#### Entries taken from a collection
◆ ◆ ◆ ◆ ◆

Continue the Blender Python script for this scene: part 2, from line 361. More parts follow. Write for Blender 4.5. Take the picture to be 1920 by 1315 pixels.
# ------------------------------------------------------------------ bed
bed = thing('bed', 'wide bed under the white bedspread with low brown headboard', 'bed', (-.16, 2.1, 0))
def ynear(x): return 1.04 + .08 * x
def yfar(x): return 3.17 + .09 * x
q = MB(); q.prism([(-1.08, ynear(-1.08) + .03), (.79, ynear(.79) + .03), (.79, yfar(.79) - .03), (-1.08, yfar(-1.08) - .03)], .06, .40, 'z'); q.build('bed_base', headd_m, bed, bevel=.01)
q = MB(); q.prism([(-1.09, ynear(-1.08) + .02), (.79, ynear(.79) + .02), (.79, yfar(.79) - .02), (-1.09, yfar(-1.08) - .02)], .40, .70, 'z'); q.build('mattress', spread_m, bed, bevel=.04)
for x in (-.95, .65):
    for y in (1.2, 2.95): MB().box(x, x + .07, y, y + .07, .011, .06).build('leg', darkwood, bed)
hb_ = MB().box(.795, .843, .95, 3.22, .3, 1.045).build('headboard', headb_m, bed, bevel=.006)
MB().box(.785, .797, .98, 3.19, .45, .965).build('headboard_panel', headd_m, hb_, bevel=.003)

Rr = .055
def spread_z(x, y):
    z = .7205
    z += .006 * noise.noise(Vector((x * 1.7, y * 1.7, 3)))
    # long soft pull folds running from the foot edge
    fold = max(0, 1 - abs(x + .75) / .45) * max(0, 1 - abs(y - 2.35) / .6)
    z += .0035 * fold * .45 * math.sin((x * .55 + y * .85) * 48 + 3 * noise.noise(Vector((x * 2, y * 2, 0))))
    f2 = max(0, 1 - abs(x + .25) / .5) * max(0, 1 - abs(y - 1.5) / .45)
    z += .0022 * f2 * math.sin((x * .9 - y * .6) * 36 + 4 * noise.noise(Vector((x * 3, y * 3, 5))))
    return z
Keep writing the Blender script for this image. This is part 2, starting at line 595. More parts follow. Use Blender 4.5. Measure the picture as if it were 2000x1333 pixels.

◆ ◆ ◆ ◆ ◆

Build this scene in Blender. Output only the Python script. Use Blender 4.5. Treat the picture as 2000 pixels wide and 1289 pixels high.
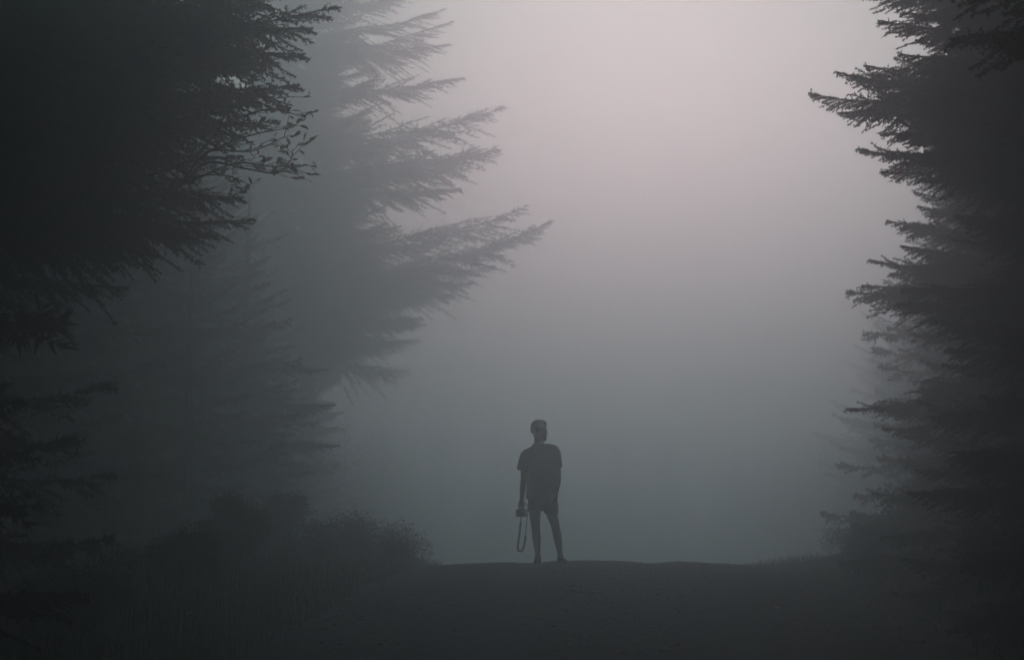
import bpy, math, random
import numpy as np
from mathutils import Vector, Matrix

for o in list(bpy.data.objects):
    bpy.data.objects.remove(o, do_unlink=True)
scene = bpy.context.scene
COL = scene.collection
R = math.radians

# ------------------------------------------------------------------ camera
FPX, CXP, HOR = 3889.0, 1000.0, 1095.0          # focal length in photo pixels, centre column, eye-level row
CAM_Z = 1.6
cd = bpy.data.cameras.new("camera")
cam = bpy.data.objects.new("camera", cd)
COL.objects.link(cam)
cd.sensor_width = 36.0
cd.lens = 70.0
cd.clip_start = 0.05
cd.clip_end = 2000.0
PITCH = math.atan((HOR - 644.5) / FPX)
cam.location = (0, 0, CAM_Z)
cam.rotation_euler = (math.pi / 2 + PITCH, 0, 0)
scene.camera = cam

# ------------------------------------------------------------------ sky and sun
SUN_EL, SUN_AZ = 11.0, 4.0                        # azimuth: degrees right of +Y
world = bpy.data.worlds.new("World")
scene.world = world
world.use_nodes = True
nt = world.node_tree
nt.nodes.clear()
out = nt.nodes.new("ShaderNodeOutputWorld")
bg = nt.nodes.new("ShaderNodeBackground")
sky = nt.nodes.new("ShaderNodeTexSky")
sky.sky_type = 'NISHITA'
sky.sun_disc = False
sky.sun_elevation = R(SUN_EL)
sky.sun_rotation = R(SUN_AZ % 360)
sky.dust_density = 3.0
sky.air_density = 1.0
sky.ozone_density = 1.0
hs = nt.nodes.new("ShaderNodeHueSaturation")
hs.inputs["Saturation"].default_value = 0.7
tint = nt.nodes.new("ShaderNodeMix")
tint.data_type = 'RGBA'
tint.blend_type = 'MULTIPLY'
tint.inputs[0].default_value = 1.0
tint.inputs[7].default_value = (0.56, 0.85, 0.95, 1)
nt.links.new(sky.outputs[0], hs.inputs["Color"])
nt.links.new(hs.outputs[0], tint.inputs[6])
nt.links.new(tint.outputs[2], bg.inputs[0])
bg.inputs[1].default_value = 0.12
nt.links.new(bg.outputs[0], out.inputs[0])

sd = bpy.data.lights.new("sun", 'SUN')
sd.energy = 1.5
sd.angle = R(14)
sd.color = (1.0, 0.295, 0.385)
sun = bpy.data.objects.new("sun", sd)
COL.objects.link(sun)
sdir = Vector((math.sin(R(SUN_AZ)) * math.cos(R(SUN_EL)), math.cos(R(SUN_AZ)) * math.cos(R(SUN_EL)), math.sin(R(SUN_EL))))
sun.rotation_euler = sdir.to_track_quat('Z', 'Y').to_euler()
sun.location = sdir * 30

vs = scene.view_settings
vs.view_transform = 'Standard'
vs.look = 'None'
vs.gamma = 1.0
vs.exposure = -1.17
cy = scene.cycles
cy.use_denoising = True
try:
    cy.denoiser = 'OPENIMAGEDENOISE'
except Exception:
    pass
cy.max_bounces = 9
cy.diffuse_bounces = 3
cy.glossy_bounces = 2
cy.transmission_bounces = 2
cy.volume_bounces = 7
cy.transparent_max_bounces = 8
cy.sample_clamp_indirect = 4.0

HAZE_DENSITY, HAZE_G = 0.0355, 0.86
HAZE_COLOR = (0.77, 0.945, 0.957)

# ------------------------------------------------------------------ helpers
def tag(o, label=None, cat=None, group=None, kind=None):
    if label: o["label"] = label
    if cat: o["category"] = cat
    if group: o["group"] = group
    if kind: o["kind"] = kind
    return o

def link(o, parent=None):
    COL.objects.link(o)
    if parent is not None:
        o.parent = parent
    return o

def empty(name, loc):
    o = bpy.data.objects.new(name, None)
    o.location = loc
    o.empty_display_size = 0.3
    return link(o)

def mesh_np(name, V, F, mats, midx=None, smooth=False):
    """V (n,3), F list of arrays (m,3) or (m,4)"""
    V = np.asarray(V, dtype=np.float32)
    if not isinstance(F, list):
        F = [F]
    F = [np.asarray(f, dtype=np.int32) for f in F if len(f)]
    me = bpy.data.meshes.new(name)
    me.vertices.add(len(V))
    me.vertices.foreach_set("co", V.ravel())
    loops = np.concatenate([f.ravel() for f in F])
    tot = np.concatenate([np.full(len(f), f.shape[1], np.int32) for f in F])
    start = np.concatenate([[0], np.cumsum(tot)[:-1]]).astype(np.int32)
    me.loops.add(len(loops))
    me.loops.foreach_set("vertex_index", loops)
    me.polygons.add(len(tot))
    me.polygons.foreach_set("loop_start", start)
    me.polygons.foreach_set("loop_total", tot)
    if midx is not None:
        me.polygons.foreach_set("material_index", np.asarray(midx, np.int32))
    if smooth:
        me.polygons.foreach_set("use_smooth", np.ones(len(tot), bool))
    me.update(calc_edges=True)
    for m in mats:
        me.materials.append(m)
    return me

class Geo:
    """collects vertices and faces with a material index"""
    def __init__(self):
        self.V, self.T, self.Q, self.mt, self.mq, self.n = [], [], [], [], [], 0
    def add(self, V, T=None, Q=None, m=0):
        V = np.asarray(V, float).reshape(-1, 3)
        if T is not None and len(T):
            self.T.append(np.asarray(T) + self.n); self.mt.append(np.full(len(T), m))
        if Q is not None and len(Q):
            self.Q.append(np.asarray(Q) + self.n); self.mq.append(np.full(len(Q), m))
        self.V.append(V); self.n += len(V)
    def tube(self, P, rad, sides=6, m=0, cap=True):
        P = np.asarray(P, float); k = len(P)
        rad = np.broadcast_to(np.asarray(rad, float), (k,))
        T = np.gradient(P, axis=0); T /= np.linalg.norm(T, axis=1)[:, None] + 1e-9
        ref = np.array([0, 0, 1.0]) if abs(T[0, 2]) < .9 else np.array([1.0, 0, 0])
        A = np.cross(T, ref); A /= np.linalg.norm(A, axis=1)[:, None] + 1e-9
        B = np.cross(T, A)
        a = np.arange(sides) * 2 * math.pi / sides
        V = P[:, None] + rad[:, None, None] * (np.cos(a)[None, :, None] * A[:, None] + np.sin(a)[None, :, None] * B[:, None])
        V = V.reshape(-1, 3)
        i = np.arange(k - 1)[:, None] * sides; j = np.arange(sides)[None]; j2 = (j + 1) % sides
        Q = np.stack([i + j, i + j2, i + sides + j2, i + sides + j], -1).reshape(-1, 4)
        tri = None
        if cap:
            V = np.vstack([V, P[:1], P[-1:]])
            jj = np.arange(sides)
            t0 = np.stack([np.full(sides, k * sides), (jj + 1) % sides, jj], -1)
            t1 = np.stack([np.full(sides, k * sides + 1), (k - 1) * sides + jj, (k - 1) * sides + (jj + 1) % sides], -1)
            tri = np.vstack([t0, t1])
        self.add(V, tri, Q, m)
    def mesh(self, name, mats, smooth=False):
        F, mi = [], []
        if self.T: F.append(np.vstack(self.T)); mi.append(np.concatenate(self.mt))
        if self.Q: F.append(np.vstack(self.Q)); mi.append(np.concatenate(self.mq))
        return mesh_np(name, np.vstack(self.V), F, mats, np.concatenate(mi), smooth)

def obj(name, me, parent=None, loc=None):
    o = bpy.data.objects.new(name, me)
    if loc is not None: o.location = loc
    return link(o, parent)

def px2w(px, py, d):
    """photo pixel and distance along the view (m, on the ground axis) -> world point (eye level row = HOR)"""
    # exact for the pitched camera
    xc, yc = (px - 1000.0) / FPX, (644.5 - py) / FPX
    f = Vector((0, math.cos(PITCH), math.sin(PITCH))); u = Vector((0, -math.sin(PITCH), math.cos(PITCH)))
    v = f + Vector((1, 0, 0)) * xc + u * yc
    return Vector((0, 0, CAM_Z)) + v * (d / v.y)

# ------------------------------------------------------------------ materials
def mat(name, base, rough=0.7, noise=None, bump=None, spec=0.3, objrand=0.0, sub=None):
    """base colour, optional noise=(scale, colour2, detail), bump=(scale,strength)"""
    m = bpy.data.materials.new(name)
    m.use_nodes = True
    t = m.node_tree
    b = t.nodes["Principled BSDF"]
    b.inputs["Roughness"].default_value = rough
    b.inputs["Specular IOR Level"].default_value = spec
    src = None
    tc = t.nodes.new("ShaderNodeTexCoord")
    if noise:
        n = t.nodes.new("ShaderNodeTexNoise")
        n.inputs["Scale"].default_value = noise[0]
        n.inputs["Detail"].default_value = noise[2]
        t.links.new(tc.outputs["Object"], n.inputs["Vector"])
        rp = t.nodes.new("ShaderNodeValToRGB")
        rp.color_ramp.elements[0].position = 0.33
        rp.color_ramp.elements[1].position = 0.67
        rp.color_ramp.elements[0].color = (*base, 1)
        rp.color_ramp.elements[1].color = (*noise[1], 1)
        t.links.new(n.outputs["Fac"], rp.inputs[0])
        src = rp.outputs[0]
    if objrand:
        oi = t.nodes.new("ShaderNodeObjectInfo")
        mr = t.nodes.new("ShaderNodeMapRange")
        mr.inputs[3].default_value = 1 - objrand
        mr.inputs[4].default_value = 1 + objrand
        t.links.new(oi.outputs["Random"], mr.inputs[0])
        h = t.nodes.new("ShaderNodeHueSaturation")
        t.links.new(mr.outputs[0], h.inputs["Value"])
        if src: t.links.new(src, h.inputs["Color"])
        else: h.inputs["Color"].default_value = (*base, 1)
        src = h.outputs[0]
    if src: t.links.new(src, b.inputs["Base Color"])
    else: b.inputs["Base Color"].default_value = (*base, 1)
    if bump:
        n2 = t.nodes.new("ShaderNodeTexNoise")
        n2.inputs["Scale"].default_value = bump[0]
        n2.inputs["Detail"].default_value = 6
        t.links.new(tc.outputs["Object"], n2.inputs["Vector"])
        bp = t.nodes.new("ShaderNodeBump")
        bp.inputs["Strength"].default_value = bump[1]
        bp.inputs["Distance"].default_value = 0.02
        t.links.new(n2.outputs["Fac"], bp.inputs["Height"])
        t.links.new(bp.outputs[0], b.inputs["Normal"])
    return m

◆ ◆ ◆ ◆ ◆

#### CHALLENGE
Write out the lines from the one containing "Build this scene" down to the one containing "scene.camera = cam", both included, exactly as they appear. Leave out any pictures.

#### RESPONSE
Build this scene in Blender. Output only the Python script. Use Blender 4.5. Treat the picture as 2000 pixels wide and 1289 pixels high.
import bpy, math, random
import numpy as np
from mathutils import Vector, Matrix

for o in list(bpy.data.objects):
    bpy.data.objects.remove(o, do_unlink=True)
scene = bpy.context.scene
COL = scene.collection
R = math.radians

# ------------------------------------------------------------------ camera
FPX, CXP, HOR = 3889.0, 1000.0, 1095.0          # focal length in photo pixels, centre column, eye-level row
CAM_Z = 1.6
cd = bpy.data.cameras.new("camera")
cam = bpy.data.objects.new("camera", cd)
COL.objects.link(cam)
cd.sensor_width = 36.0
cd.lens = 70.0
cd.clip_start = 0.05
cd.clip_end = 2000.0
PITCH = math.atan((HOR - 644.5) / FPX)
cam.location = (0, 0, CAM_Z)
cam.rotation_euler = (math.pi / 2 + PITCH, 0, 0)
scene.camera = cam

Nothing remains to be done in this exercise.